Idioms of Uncertainty

Goethe and the Essay

By (author) Peter J. Burgard

Paperback - £28.95

Publication date:

15 September 1992

Length of book:

264 pages


Penn State University Press

ISBN-13: 9780271026213

Goethe's essays have been culled for their literary, aesthetic, and scientific content, by the textuality and their location at the nexus of genre and literary history have not received the critical attention they deserve. In Idioms of Uncertainty, Peter Burgard analyzes the rhetorical strategies, structure, and style of pivotal essays and relates them to the essay traditions as represented by Montaigne and Johnson. By formulating the critique of systematic philosophy inherent in the essays and by investigating their participation in the principal aesthetic dialogue of the age—the Laocoön debate, which spanned nearly half a century—Burgard situates them in the context of eighteenth-century critical discourse.

Furthermore, by disclosing the connection between the anti-systematic, dialogic impetus of Goethe's essayism and the theme of community in his literary works, Idioms of Uncertainty both draws out the broader social implications of the essay and shows how the analysis of Goethe's work in the genre can illuminate his entire oeuvre.

In the course of the study Burgard articulates a theory of the essay as a genre by drawing on twentieth-century theoretical perspectives for his exposition of Goethe's textual strategies: theories of the essay from Lukacs, Bense, and Adorno; the textual theories of Bakhtin, Kristeva, Barthes, and Derrida; and Rorty's notion of literary-philosophical conversation. Idioms of Uncertainty thus holds interest for those concerned with genre theory and literary theory in general; and through its challenging of clichés about German literature at the time it assumed international significance, the book will be useful not only for Goethe scholars but also for scholars of the eighteenth century across disciplines and national boundaries.

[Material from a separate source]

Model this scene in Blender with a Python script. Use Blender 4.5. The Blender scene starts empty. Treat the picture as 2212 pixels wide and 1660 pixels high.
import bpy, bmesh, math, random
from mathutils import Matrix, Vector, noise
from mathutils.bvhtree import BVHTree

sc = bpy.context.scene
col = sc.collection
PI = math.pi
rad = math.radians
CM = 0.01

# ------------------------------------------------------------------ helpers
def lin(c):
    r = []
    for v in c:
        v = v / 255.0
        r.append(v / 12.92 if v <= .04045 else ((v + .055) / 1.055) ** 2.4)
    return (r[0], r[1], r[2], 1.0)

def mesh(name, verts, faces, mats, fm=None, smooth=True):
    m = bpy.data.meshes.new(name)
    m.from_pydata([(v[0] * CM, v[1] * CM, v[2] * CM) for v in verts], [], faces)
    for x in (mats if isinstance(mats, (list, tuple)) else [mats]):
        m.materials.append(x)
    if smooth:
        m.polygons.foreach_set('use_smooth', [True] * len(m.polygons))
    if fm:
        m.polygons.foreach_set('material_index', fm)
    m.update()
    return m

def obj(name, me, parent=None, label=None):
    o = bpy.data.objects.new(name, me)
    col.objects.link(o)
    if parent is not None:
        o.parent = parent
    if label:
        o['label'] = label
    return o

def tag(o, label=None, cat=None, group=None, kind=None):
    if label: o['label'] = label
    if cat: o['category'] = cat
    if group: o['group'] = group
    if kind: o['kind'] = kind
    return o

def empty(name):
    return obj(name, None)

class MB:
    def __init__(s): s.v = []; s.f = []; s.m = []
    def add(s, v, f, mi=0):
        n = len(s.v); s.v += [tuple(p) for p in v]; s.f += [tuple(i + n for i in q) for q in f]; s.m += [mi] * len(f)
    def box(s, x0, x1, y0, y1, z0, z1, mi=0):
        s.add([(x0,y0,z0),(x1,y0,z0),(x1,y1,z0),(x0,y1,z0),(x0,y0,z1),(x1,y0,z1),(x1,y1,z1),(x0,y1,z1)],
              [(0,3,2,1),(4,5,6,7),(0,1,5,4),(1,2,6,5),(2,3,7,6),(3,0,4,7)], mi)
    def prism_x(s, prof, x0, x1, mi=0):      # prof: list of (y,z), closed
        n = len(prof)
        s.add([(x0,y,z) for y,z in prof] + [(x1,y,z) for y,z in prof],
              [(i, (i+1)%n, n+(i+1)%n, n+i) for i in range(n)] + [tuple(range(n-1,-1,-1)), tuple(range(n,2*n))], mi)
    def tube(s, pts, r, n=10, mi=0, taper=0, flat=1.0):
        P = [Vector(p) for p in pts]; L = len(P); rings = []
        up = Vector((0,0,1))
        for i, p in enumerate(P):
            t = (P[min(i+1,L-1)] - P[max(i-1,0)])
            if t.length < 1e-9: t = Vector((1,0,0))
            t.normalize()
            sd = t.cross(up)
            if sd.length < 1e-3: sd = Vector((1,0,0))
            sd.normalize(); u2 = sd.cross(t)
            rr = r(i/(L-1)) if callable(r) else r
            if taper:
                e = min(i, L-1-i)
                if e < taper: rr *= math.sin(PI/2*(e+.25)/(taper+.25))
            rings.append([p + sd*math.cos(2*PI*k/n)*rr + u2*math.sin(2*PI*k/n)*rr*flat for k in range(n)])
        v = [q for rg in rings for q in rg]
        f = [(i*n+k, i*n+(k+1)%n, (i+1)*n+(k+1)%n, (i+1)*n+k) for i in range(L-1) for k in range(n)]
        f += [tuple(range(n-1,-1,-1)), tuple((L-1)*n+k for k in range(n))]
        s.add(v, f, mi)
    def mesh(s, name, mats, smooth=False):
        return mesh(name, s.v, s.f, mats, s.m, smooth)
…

“This is a well-researched, engaging presented, and excellent investigation of various essays on art by conceivably the most important German writer, Johann Wolfgang von Goethe. Burgard is at his best in close textual analyses, showing how Goethe performs what he says, thereby enabling us to see Goethe’s discourse on ‘style’ (a key term in this study) informing the author’s ‘style.’ Burgard succeeds in proving the importance for the rest of Goethe’s oeuvre of this relatively poorly investigated body of texts; he elevates the essays to the rank of sophistication that has been generally granted the plays, novels, and poetry. Idioms of Uncertainty may be favorably compared with Lacoue-Labarthe and Nancy’s recently translated L’absolu littéraire; Burgard does for the essay what this pair of authors do for the genre of the fragment.”